Minnesota’s Human Rights Act says that people cannot be fired based on sexual orientation or gender identity, except in the case of churches and other religious institutions. Marla has no recourse in being reinstated in her paid position at the church, and no lawyer or court in the state would likely touch the case. “The case law is pretty weird but the gist of it is religious institutions get pretty much full discretion,” said Phil Duran, Legal and Policy Analyst for Outfront Minnesota. “Not a blank check, but close.”

Marla’s situation spotlights an area of the law where rights clash. LGBT people want the security that they will not be fired for being who they are, and religious institutions don’t want to violate their theology by being forced to hire people whose identities they disagree with. In the 14 years that Minnesota has banned employment discrimination against LGBT people, we have heard very few instances where religious rights have been pitted against LGBT rights. And when they do, the rights of the religious win.

But you wouldn’t know it by reading the spin from the Religious Right. “Help Us Stop The U.S. Congress From Passing Drag Queen Protection Legislation!” reads one e-mail from the Traditional Values coalition, a particularly nasty group of social conservatives opposed to any legal rights for lesbian, gay, bisexual or transgender Americans. Matt Barber, policy director for Concerned Women of America, wrote to the Christian Post, “This bill pits the government directly against religion which is unconstitutional on its face. It would force employers to check their First Amendment guaranteed civil rights at the workplace door by not allowing them to consider sexual morality – in any way – while hiring or firing.”

R. Britton Brown Jr., of the Christian Business Association wrote, “It is time for the church of Jesus Christ to rise up and speak the truth in love.
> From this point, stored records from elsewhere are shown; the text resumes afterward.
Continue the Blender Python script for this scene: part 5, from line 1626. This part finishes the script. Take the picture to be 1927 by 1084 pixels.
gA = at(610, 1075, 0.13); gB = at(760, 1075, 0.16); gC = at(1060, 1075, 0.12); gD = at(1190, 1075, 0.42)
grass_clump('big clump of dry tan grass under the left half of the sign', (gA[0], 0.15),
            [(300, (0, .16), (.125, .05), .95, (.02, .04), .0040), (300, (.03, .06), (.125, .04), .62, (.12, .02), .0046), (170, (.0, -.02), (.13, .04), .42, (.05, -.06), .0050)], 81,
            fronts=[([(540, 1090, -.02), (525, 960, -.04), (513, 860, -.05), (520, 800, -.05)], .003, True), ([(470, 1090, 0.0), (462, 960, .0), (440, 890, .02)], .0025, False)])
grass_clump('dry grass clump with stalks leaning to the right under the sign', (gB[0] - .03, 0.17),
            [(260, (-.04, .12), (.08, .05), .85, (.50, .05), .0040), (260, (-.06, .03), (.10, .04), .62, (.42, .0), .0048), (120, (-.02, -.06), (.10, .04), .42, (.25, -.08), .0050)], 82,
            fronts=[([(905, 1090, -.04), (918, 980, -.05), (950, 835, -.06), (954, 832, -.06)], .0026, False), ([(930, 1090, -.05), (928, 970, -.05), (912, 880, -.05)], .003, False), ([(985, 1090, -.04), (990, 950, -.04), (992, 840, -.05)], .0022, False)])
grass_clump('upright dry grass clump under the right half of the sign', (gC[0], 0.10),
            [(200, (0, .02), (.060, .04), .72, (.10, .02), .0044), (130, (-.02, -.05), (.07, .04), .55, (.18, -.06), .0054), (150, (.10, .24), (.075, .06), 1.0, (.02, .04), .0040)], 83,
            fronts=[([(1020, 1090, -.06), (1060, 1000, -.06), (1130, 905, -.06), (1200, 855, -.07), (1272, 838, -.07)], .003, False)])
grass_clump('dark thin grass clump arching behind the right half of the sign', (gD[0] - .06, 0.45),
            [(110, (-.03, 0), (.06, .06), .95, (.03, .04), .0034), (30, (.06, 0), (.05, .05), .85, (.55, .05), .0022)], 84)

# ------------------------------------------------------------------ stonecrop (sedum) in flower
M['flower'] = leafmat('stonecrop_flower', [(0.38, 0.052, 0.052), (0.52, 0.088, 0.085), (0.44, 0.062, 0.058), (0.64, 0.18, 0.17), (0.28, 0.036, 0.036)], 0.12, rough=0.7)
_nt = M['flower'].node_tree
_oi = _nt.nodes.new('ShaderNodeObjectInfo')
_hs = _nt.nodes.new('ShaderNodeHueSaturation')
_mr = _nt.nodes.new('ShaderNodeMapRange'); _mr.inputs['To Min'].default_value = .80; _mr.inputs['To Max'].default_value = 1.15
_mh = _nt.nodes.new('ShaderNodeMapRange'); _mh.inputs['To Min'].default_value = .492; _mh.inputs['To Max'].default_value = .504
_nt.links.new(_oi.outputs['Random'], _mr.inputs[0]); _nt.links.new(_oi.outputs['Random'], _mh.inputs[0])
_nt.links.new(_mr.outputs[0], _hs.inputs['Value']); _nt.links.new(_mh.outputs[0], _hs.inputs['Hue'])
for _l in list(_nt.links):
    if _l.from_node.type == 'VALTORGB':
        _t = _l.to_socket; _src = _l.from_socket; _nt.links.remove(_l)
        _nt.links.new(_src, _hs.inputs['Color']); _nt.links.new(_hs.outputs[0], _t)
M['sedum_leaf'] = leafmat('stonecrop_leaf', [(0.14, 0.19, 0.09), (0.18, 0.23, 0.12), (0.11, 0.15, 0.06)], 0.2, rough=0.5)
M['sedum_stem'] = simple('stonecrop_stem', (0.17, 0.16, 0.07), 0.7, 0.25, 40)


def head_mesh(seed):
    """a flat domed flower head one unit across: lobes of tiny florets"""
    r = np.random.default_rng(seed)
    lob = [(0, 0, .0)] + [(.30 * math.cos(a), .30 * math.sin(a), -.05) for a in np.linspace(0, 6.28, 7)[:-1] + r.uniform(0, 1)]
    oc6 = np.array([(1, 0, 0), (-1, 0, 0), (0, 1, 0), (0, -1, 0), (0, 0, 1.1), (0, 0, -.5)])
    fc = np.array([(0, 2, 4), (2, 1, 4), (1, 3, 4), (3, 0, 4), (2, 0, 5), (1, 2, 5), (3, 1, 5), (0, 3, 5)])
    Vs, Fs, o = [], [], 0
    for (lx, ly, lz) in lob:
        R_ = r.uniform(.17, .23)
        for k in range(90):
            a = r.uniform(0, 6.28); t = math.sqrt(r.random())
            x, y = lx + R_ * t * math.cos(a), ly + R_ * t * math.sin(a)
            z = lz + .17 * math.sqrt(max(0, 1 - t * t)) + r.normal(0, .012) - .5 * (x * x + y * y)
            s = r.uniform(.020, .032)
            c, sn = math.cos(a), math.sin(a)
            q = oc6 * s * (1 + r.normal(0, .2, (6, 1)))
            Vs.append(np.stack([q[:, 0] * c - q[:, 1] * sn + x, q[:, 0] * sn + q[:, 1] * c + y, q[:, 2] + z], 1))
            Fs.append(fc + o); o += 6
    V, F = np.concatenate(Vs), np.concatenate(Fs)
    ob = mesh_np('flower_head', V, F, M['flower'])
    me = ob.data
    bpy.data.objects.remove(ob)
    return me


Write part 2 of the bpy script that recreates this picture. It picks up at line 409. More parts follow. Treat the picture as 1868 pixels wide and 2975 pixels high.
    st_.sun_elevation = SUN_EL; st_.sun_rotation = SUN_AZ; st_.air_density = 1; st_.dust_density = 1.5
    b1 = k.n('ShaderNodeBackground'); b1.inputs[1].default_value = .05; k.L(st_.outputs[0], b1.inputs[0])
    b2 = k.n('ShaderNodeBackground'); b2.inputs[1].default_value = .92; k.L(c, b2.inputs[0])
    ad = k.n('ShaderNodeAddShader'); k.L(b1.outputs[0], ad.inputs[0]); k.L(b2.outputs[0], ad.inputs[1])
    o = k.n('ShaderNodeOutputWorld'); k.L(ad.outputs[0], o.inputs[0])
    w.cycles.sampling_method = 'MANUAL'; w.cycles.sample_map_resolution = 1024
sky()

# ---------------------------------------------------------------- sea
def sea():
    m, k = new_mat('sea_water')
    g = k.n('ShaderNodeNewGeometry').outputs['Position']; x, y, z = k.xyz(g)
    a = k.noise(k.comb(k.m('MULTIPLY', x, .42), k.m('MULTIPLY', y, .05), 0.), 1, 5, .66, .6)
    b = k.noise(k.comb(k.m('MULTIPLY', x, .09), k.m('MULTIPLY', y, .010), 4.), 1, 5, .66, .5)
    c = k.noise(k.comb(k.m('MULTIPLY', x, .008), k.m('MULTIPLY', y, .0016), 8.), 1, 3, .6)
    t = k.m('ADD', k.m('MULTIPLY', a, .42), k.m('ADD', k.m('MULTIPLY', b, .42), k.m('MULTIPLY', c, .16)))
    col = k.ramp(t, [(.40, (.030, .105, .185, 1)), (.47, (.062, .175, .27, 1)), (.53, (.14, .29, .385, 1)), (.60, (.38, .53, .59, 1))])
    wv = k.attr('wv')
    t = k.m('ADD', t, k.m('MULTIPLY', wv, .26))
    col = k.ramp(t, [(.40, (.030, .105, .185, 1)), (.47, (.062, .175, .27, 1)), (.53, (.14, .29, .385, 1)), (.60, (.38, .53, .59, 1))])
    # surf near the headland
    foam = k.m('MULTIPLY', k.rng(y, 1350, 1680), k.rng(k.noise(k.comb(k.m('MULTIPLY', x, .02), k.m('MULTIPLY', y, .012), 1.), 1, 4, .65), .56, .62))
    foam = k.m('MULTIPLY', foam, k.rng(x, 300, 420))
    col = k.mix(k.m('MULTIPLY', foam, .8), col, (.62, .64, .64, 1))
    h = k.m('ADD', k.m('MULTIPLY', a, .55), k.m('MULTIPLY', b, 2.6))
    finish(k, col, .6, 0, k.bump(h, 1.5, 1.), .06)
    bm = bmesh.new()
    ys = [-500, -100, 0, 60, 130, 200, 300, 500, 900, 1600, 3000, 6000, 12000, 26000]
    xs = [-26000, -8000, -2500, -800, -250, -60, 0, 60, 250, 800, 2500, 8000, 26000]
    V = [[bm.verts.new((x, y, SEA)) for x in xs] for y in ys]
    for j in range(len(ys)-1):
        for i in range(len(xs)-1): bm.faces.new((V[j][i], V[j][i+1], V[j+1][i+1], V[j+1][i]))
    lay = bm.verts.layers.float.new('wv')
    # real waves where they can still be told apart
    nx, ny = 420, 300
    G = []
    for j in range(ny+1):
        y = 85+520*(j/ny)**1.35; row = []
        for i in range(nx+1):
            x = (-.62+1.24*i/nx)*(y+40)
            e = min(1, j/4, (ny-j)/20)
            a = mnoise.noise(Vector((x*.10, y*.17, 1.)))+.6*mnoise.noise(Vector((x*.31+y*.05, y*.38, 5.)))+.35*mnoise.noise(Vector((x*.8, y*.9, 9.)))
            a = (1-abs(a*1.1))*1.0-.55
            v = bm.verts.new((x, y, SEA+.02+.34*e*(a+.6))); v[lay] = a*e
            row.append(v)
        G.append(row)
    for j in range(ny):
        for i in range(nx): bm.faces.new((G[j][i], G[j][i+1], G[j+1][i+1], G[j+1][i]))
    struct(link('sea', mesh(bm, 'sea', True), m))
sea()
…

Individual rights of homosexuals do not supersede the individual rights of Christians, and especially not those who own a business and provide jobs to our nation.”

Like Minnesota’s Human Rights Act, under the Employment Nondiscrimination Act churches are exempt, as are employers that meet the definition of a “religious corporation, association, educational institution or society that has as its primary purpose religious ritual or worship or the teaching or spreading of religious doctrine or belief.” Employers with fewer than 15 employees are also exempt as is the U.S. military.

Businesses already face some restrictions in hiring, and they don’t have unrestrained religious liberties. For instance, a car dealership with Protestant Christian management can’t deny a job to a qualified atheist, Catholic or Buddhist even if their belief system or “lifestyle” is deemed sinful by management. It’s good for business and the economy when employers hire the most qualified candidates, even those candidates who may be viewed by some as “sinful.”

What the Religious Right doesn’t say is that they are afforded protection under ENDA. They will retain the right to discriminate against gays and lesbians, and thanks to their less-than-truthful rhetoric, everyone will retain the right to discriminate against transgender people.